* **WHAT YOU HAVE TO DO**: Copy exactly, and only, the lines below from the first through the one containing "foil_tray((4.47, 1.47), math.radians(-30), 'crinkled", both included; pictures are omitted.

* **MATERIAL PROVIDED**:

-- Begin --

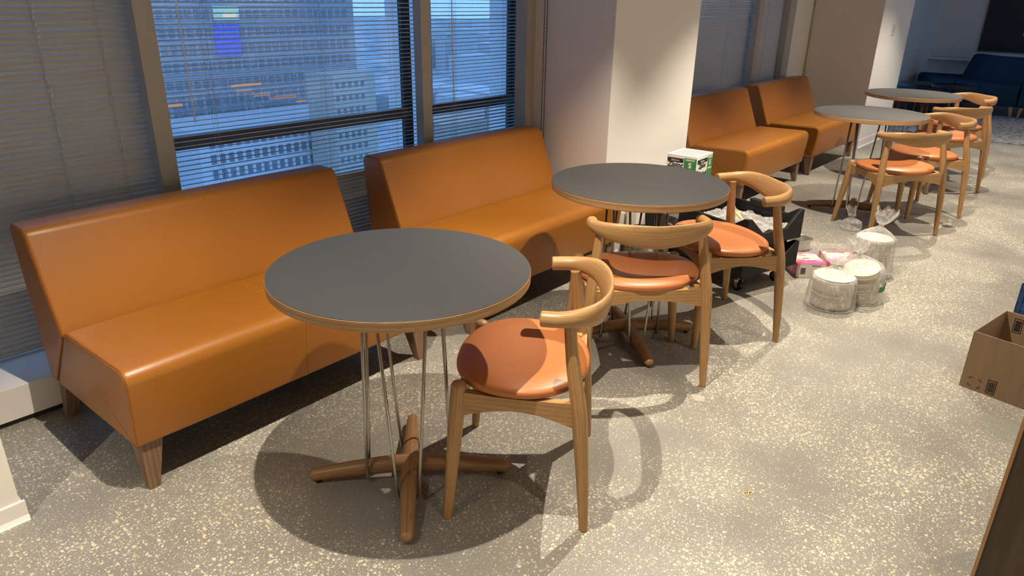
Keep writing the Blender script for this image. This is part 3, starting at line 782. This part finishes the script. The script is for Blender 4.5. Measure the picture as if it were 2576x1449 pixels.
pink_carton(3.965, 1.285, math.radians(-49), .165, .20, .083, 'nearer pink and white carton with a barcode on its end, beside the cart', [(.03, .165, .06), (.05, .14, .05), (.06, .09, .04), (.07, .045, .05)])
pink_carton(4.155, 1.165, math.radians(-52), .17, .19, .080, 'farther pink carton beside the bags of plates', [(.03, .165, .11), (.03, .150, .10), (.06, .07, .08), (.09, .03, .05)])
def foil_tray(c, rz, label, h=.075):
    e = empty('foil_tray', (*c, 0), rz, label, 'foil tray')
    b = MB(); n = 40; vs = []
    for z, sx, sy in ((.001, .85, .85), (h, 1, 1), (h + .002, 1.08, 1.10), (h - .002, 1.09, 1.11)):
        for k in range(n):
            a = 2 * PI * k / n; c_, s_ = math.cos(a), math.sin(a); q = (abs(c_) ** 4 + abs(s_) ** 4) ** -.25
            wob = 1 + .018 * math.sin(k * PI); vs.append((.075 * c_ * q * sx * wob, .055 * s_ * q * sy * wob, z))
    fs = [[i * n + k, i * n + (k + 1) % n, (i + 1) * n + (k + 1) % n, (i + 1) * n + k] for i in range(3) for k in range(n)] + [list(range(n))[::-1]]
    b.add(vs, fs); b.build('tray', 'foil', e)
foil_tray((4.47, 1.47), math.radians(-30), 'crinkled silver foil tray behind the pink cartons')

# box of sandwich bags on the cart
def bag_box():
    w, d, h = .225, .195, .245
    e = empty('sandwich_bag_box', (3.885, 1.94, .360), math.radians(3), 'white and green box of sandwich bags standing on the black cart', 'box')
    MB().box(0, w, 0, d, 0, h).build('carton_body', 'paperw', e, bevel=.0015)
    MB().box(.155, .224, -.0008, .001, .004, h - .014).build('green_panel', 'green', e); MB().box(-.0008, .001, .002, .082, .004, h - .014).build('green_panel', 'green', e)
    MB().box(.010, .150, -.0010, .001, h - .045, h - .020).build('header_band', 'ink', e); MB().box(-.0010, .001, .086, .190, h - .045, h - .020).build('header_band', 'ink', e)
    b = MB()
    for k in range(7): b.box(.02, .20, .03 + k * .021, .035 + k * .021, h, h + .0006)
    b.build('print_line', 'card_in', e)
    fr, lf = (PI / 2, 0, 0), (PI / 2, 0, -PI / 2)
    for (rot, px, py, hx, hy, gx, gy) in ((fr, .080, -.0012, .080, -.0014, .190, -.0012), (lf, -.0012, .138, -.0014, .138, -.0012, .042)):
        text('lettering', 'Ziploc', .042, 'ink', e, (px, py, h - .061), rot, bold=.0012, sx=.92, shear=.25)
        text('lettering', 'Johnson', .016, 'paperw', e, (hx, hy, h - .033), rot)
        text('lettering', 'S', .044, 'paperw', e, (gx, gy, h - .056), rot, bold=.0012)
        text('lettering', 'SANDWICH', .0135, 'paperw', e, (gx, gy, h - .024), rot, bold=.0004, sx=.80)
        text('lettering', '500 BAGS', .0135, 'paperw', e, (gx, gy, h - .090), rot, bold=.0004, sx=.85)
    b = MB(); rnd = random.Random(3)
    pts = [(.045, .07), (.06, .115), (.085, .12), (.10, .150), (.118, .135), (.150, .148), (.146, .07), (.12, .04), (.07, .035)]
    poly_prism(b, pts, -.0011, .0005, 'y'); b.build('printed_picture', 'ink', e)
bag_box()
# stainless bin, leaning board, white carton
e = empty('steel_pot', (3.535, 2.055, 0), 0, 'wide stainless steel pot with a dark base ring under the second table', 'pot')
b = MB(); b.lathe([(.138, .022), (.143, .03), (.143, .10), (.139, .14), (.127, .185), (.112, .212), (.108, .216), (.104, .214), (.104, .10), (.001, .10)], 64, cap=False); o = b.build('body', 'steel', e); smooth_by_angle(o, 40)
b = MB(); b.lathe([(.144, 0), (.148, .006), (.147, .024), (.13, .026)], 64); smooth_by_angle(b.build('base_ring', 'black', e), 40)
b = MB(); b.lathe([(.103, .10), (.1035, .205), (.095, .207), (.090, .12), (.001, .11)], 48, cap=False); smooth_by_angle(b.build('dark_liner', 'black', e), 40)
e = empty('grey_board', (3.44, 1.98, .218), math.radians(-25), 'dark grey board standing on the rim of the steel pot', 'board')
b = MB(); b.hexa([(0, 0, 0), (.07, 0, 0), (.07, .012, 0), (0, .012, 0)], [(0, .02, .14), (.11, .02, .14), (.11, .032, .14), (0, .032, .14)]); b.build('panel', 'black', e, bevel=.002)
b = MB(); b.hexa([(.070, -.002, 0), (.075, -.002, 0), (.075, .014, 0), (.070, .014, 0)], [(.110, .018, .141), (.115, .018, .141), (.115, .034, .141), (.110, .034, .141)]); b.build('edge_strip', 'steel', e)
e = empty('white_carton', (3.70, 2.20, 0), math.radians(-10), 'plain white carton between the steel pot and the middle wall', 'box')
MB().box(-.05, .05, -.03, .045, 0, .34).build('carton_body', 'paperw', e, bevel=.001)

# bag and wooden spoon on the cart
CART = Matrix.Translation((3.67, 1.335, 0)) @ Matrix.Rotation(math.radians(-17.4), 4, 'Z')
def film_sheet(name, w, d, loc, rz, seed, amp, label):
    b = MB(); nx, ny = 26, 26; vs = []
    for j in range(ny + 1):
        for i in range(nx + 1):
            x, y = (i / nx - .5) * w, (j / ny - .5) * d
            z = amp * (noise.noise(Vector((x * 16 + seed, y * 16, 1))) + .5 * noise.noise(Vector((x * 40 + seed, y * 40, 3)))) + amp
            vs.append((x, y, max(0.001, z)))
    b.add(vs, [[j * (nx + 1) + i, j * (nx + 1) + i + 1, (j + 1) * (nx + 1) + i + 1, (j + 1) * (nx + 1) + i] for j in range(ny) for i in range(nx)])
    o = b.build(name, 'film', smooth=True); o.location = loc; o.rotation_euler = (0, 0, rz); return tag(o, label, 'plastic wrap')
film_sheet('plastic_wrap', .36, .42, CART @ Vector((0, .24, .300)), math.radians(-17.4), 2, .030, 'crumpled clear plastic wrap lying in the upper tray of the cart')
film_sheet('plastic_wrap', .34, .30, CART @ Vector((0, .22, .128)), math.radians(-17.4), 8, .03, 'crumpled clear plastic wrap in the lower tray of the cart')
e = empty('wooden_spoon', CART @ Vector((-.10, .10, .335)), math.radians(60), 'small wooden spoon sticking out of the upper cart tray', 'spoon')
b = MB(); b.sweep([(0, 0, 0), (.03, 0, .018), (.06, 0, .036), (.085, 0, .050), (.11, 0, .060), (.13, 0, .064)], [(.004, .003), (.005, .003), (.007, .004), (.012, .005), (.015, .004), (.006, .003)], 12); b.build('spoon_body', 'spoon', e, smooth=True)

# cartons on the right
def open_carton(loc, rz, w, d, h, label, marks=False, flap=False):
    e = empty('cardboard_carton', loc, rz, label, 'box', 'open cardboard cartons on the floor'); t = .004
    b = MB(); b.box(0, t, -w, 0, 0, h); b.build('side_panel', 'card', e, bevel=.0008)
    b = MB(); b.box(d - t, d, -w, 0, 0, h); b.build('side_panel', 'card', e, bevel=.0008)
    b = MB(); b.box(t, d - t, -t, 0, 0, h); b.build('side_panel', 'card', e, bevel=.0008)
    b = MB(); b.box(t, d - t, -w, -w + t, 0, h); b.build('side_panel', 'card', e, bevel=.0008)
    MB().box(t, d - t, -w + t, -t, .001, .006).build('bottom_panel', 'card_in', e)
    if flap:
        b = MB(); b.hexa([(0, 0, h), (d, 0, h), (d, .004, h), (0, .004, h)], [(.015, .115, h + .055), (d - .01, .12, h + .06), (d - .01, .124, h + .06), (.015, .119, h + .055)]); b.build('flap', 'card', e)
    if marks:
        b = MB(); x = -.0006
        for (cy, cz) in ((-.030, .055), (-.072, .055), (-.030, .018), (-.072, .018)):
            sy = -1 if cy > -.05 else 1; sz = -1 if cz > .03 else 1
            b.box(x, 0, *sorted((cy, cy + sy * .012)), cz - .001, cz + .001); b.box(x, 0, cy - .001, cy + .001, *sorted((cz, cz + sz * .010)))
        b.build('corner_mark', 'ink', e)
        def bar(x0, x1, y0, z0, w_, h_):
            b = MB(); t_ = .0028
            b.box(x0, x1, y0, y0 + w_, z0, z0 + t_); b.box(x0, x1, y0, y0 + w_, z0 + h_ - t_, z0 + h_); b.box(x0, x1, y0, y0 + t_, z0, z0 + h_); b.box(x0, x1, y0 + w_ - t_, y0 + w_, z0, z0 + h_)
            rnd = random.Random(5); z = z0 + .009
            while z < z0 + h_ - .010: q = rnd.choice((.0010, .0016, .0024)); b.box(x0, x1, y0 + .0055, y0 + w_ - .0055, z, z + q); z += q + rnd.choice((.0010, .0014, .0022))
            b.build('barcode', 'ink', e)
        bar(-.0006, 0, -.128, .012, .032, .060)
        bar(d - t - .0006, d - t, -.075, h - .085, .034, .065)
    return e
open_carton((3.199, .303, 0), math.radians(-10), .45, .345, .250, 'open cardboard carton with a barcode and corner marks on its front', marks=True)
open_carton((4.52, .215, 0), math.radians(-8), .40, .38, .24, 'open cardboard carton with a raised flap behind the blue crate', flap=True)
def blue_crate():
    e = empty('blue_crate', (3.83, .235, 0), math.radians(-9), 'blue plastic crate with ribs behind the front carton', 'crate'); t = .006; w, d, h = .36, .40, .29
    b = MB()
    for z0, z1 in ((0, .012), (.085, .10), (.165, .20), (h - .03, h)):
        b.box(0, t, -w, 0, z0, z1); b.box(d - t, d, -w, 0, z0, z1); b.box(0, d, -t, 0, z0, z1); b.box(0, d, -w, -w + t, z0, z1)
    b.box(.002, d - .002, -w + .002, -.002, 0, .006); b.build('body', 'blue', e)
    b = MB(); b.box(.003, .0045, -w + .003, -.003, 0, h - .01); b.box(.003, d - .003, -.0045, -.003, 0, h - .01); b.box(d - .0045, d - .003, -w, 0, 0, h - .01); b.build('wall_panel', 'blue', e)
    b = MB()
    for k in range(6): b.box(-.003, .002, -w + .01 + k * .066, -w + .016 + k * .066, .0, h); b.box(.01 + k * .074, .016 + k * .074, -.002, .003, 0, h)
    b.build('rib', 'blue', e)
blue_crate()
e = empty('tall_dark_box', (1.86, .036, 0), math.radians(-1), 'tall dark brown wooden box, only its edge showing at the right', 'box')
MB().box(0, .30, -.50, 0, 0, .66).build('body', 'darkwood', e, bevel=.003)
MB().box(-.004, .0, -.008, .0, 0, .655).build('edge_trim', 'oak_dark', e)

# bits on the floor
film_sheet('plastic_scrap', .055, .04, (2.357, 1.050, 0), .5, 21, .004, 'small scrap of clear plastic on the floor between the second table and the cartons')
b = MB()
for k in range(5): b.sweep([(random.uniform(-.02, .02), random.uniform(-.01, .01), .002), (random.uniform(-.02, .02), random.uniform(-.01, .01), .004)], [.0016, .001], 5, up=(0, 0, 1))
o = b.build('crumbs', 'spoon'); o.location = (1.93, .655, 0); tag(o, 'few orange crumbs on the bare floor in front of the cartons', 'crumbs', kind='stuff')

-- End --

* **OUTPUT OF THE EXERCISE**:
Keep writing the Blender script for this image. This is part 3, starting at line 782. This part finishes the script. The script is for Blender 4.5. Measure the picture as if it were 2576x1449 pixels.
pink_carton(3.965, 1.285, math.radians(-49), .165, .20, .083, 'nearer pink and white carton with a barcode on its end, beside the cart', [(.03, .165, .06), (.05, .14, .05), (.06, .09, .04), (.07, .045, .05)])
pink_carton(4.155, 1.165, math.radians(-52), .17, .19, .080, 'farther pink carton beside the bags of plates', [(.03, .165, .11), (.03, .150, .10), (.06, .07, .08), (.09, .03, .05)])
def foil_tray(c, rz, label, h=.075):
    e = empty('foil_tray', (*c, 0), rz, label, 'foil tray')
    b = MB(); n = 40; vs = []
    for z, sx, sy in ((.001, .85, .85), (h, 1, 1), (h + .002, 1.08, 1.10), (h - .002, 1.09, 1.11)):
        for k in range(n):
            a = 2 * PI * k / n; c_, s_ = math.cos(a), math.sin(a); q = (abs(c_) ** 4 + abs(s_) ** 4) ** -.25
            wob = 1 + .018 * math.sin(k * PI); vs.append((.075 * c_ * q * sx * wob, .055 * s_ * q * sy * wob, z))
    fs = [[i * n + k, i * n + (k + 1) % n, (i + 1) * n + (k + 1) % n, (i + 1) * n + k] for i in range(3) for k in range(n)] + [list(range(n))[::-1]]
    b.add(vs, fs); b.build('tray', 'foil', e)
foil_tray((4.47, 1.47), math.radians(-30), 'crinkled silver foil tray behind the pink cartons')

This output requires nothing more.